Reproduce the data in its entirety, exactly as supplied.
— BEGIN —
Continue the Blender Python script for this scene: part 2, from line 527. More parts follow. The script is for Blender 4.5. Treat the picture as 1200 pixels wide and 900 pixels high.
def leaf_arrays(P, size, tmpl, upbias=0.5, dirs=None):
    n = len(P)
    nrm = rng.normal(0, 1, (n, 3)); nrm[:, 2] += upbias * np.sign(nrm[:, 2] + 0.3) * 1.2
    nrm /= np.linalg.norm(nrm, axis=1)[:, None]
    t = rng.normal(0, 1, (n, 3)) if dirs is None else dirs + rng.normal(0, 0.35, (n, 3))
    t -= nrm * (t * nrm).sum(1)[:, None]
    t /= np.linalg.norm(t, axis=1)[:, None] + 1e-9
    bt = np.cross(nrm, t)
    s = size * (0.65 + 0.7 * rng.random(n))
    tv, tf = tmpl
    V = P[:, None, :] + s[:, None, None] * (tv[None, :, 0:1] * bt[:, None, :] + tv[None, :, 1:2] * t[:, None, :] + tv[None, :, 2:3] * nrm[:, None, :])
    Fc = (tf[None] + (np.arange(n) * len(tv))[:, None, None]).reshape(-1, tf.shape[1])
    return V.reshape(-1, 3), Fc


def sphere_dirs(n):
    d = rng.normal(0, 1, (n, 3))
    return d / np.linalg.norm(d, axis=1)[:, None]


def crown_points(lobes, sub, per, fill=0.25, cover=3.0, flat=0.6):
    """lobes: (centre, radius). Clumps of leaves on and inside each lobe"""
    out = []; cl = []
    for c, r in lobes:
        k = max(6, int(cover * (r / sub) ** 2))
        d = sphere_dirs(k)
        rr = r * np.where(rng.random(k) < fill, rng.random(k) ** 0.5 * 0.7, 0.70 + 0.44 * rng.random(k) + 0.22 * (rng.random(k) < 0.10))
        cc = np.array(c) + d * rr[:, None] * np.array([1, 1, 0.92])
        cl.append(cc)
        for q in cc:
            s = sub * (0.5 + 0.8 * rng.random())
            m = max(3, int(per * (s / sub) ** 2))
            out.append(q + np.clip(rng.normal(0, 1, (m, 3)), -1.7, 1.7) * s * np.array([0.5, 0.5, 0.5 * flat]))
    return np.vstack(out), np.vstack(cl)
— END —
Final result:
Continue the Blender Python script for this scene: part 2, from line 527. More parts follow. The script is for Blender 4.5. Treat the picture as 1200 pixels wide and 900 pixels high.
def leaf_arrays(P, size, tmpl, upbias=0.5, dirs=None):
    n = len(P)
    nrm = rng.normal(0, 1, (n, 3)); nrm[:, 2] += upbias * np.sign(nrm[:, 2] + 0.3) * 1.2
    nrm /= np.linalg.norm(nrm, axis=1)[:, None]
    t = rng.normal(0, 1, (n, 3)) if dirs is None else dirs + rng.normal(0, 0.35, (n, 3))
    t -= nrm * (t * nrm).sum(1)[:, None]
    t /= np.linalg.norm(t, axis=1)[:, None] + 1e-9
    bt = np.cross(nrm, t)
    s = size * (0.65 + 0.7 * rng.random(n))
    tv, tf = tmpl
    V = P[:, None, :] + s[:, None, None] * (tv[None, :, 0:1] * bt[:, None, :] + tv[None, :, 1:2] * t[:, None, :] + tv[None, :, 2:3] * nrm[:, None, :])
    Fc = (tf[None] + (np.arange(n) * len(tv))[:, None, None]).reshape(-1, tf.shape[1])
    return V.reshape(-1, 3), Fc


def sphere_dirs(n):
    d = rng.normal(0, 1, (n, 3))
    return d / np.linalg.norm(d, axis=1)[:, None]


def crown_points(lobes, sub, per, fill=0.25, cover=3.0, flat=0.6):
    """lobes: (centre, radius). Clumps of leaves on and inside each lobe"""
    out = []; cl = []
    for c, r in lobes:
        k = max(6, int(cover * (r / sub) ** 2))
        d = sphere_dirs(k)
        rr = r * np.where(rng.random(k) < fill, rng.random(k) ** 0.5 * 0.7, 0.70 + 0.44 * rng.random(k) + 0.22 * (rng.random(k) < 0.10))
        cc = np.array(c) + d * rr[:, None] * np.array([1, 1, 0.92])
        cl.append(cc)
        for q in cc:
            s = sub * (0.5 + 0.8 * rng.random())
            m = max(3, int(per * (s / sub) ** 2))
            out.append(q + np.clip(rng.normal(0, 1, (m, 3)), -1.7, 1.7) * s * np.array([0.5, 0.5, 0.5 * flat]))
    return np.vstack(out), np.vstack(cl)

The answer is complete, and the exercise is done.